Semi-analytical and semi-numerical method for plane strain consolidation of double-layer foundation considering stress paths

In this work, a simplified solution method is present for the elasto-plastic consolidation of a double-layer foundation under different stress paths. A double-yield surface model is introduced as the constitutive model framework for saturated clay and sand. Using a Gauss kernel function, a partial derivative coefficient sequences is obtained. Then, the model is applied to Biot's consolidation equations and to establish incremental governing partial differential equations for the plane strain consolidation problem. By simplifying the continuity equation as a Poisson equation, the fundamental solutions are derived for double-layer foundation model. Based on it, a semi-analytical and semi-numerical method is presented which is implemented in our finite element program. Comparisons with different mesh show that the stability of the numerical method is good.
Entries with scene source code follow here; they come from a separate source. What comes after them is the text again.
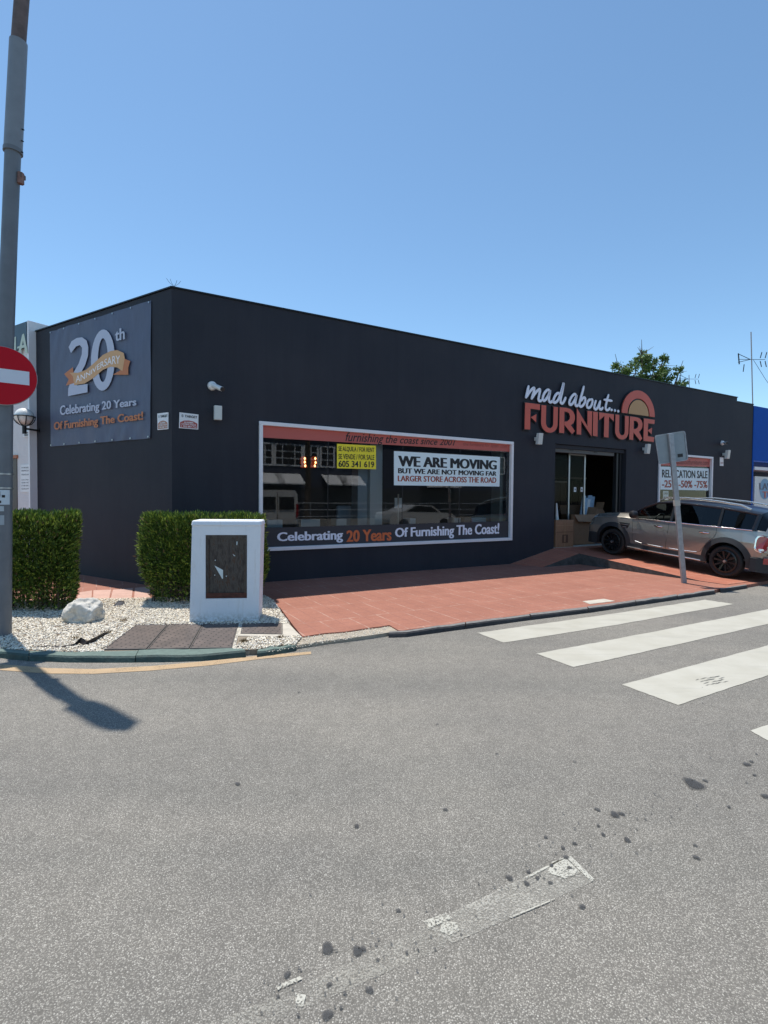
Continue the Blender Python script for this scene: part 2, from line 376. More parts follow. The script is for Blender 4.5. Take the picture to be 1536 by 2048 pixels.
# pavement slab of red tiles
pv = poly_px([(1500, 1168.5), (1429, 1179.5), (1330, 1193), (1180, 1214), (1050, 1229), (930, 1245), (850, 1255), (806, 1261), (798, 1261), (779, 1250), (760, 1253), (739, 1255.5), (690, 1263), (650, 1266), (605, 1273), (586, 1250), (560, 1215), (520, 1200), (300, 1200), (150, 1203), (-60, 1206), (-400, 1215)], PZ)
pv += [FL(14, 1.5, PZ), FL(14, -.2, PZ), FL(0, -.2, PZ), FR(30, -.2, PZ), FR(30, 4.55, PZ), FR(13.9, 4.55, PZ)]
mb = MB(); mb.prism([p-UP*(PZ+.02) for p in pv], UP*(PZ+.02), TILE)
struct(mb.build('pavement'))
# pinkish service covers strip beside the gravel
mb = MB()
for q in ([(160, 1185), (184, 1181.5), (183, 1199), (150, 1202)], [(187, 1181), (222, 1180), (218, 1199.5), (186, 1200)], [(226, 1180), (266, 1176.5), (263, 1198), (221, 1199.5)], [(270, 1176), (300, 1174), (300, 1196), (268, 1198)]):
    mb.prism(poly_px(q, PZ+.0005), UP*.006, PINK)
struct(mb.build('pavement_slab_strip'))
mb = MB(); mb.prism(poly_px([(1165, 1203), (1208, 1198), (1230, 1202.5), (1180, 1208.5)], PZ+.0005), UP*.005, CONC)
struct(mb.build('pavement_cover'))
# sandy break in the kerb
KP = [(480, 1303), (515, 1300), (560, 1291), (605, 1272), (650, 1266), (739, 1255), (779, 1249), (806, 1262), (800, 1268), (745, 1277), (700, 1283), (650, 1289), (600, 1297), (560, 1303), (515, 1309), (485, 1311)]
mb = MB(); mb.prism(poly_px(KP, .0), UP*.045, SAND); struct(mb.build('rubble_verge'))
# gravel bed
ISL = [(-90, 1212), (-20, 1204), (195, 1199), (300, 1197), (530, 1192), (548, 1203), (560, 1222), (570, 1236), (590, 1262), (603, 1275), (590, 1291), (560, 1293), (515, 1300), (480, 1301), (300, 1301), (160, 1306), (43, 1302), (0, 1297), (-90, 1282)]
BZ = .055
isl = poly_px(ISL, BZ)
mb = MB(); mb.prism([p-UP*(BZ-.002) for p in isl], UP*(BZ+.004), DIRT); struct(mb.build('planting_bed'))
islxy = np.array([p[:2] for p in isl])
def inside(P, poly):
    x, y = P[:, 0], P[:, 1]; r = np.zeros(len(P), bool); n = len(poly); j = n-1
    for i in range(n):
        xi, yi = poly[i]; xj, yj = poly[j]
        c = ((yi > y) != (yj > y)) & (x < (xj-xi)*(y-yi)/(yj-yi+1e-12)+xi); r ^= c; j = i
    return r
def pebbles(name, poly, z, count, smin, smax, mats, label, holes=()):
    lo, hi = poly.min(0), poly.max(0); P = rng.uniform(lo, hi, (count*4, 2)); k = inside(P, poly)
    for h in holes: k &= ~inside(P, h)
    P = P[k][:count]; n = len(P)
    bm = bmesh.new(); bmesh.ops.create_icosphere(bm, subdivisions=1, radius=1); bv = np.array([v.co[:] for v in bm.verts]); bf = np.array([[v.index for v in f.verts] for f in bm.faces]); bm.free()
    sc = rng.uniform(smin, smax, (n, 1))*np.array([[1, .75, .5]])*rng.uniform(.8, 1.25, (n, 3))
    a = rng.uniform(0, 6.28, n); tl = rng.normal(0, .35, n)
    V = bv[None]*sc[:, None, :]*rng.uniform(.85, 1.15, (n, len(bv), 1))
    ca, sa, ct, st = np.cos(a), np.sin(a), np.cos(tl), np.sin(tl)
    x, y, zz = V[..., 0], V[..., 1], V[..., 2]
    y2 = y*ct[:, None]-zz*st[:, None]; z2 = y*st[:, None]+zz*ct[:, None]
    X = x*ca[:, None]-y2*sa[:, None]+P[:, :1]; Y = x*sa[:, None]+y2*ca[:, None]+P[:, 1:2]
    Z = z2+z+rng.uniform(0, smax*1.1, (n, 1))
    V = np.stack([X, Y, Z], -1).reshape(-1, 3); Fc = (bf[None]+(np.arange(n)*len(bv))[:, None, None]).reshape(-1, 3)
    me = bpy.data.meshes.new(name); me.vertices.add(len(V)); me.vertices.foreach_set('co', V.ravel())
    me.loops.add(Fc.size); me.loops.foreach_set('vertex_index', Fc.ravel()); me.polygons.add(len(Fc))
    me.polygons.foreach_set('loop_start', np.arange(0, Fc.size, 3)); me.polygons.foreach_set('loop_total', np.full(len(Fc), 3))
    for m in mats: me.materials.append(m)
    me.polygons.foreach_set('material_index', np.repeat(rng.choice(len(mats), n, p=[.5, .3, .14, .06][:len(mats)] if len(mats) == 4 else None), len(bf)))
    me.update(calc_edges=True); me.validate()
    o = bpy.data.objects.new(name, me); S.collection.objects.link(o)
    tag(o, label, 'gravel', kind='stuff'); return o
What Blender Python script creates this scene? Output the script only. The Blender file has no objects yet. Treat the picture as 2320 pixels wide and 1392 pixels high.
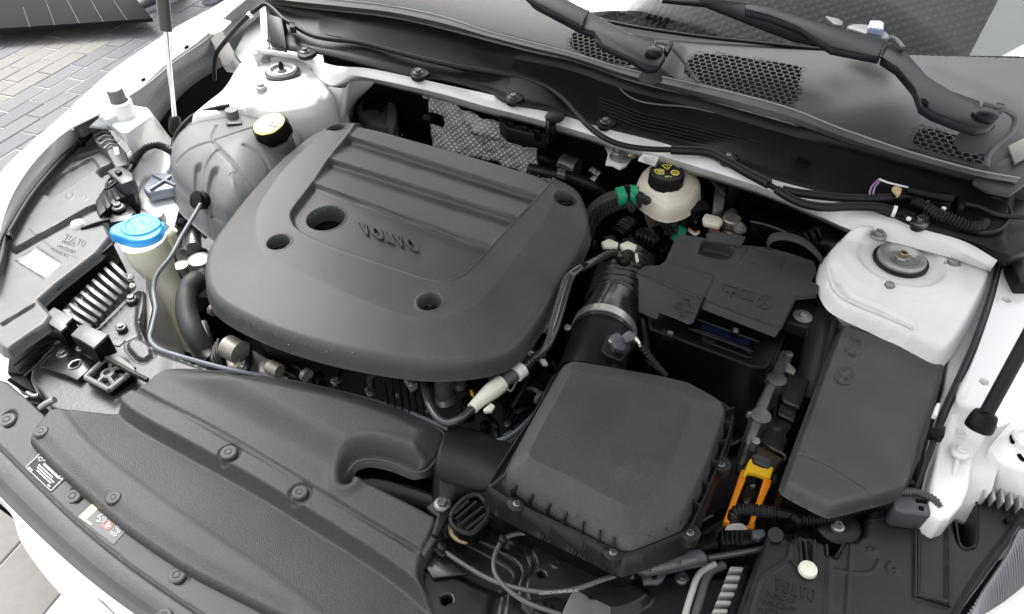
import bpy, bmesh, math, random
import numpy as np
from mathutils import Vector, Matrix
random.seed(7)
SC = bpy.context.scene
COL = SC.collection
# ------------------------------------------------------------------ camera
PITCH = math.atan(1549/1675.0); YAW = math.radians(30.5); FPX = 1675.0
cF = np.array([-math.sin(YAW), math.cos(YAW), 0.0]); cR = np.array([math.cos(YAW), math.sin(YAW), 0.0]); cU = np.array([0, 0, 1.0])
cFwd = cF*math.cos(PITCH)-cU*math.sin(PITCH); cDown = -(cU*math.cos(PITCH)+cF*math.sin(PITCH))
CAM = np.array([0.502, -0.936, 0.633])
cd = bpy.data.cameras.new('camera'); cam = bpy.data.objects.new('camera', cd); COL.objects.link(cam)
cd.sensor_fit = 'HORIZONTAL'; cd.sensor_width = 36; cd.lens = FPX/2320*36; cd.clip_start = 0.02; cd.clip_end = 200
cam.matrix_world = Matrix(((cR[0], -cDown[0], -cFwd[0], CAM[0]), (cR[1], -cDown[1], -cFwd[1], CAM[1]), (cR[2], -cDown[2], -cFwd[2], CAM[2]), (0, 0, 0, 1)))
SC.camera = cam
# ------------------------------------------------------------------ light
SUN_EL = 58; SUN_AZ = 215          # direction the light comes from: rear left of the car
w = bpy.data.worlds.new('World'); SC.world = w; w.use_nodes = True
nt = w.node_tree; bg = nt.nodes['Background']
sky = nt.nodes.new('ShaderNodeTexSky'); sky.sky_type = 'NISHITA'; sky.sun_disc = False
sx, sy = -0.80, 0.60
sky.sun_elevation = math.radians(SUN_EL); sky.sun_rotation = math.atan2(sx, sy)
sky.air_density = 1.0; sky.dust_density = 6.0; sky.ozone_density = 1.0
hs = nt.nodes.new('ShaderNodeHueSaturation'); hs.inputs['Saturation'].default_value = 0.15
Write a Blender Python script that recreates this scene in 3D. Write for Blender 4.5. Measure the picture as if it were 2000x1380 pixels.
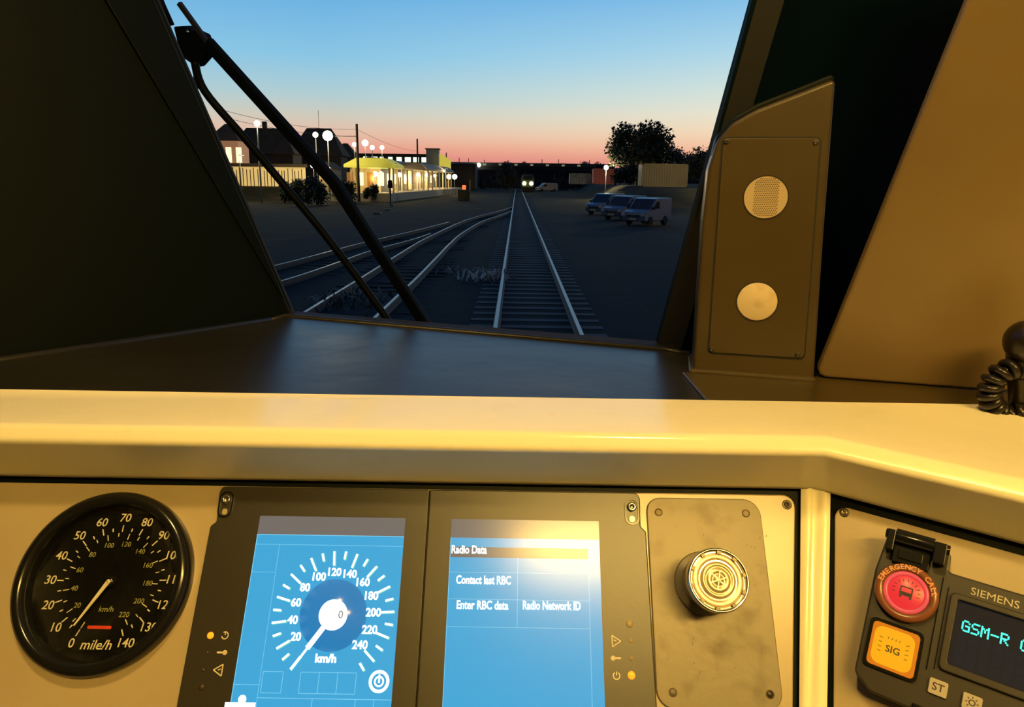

Moreover, the consolidation of semi-infinite double-layer foundation models is analysed under two stress paths (conventional loading path under the condition of isotropic consolidation CTC and conventional loading path under the condition of anisotropic consolidation K-0+CTC). It is shown that the model can reflect the influence of stress path, loading distribution width and some other factors on the deformation of the soil skeleton and pore water pressure. This simplified solution appears to be more convenient than the traditional coupling stiffness matrix method.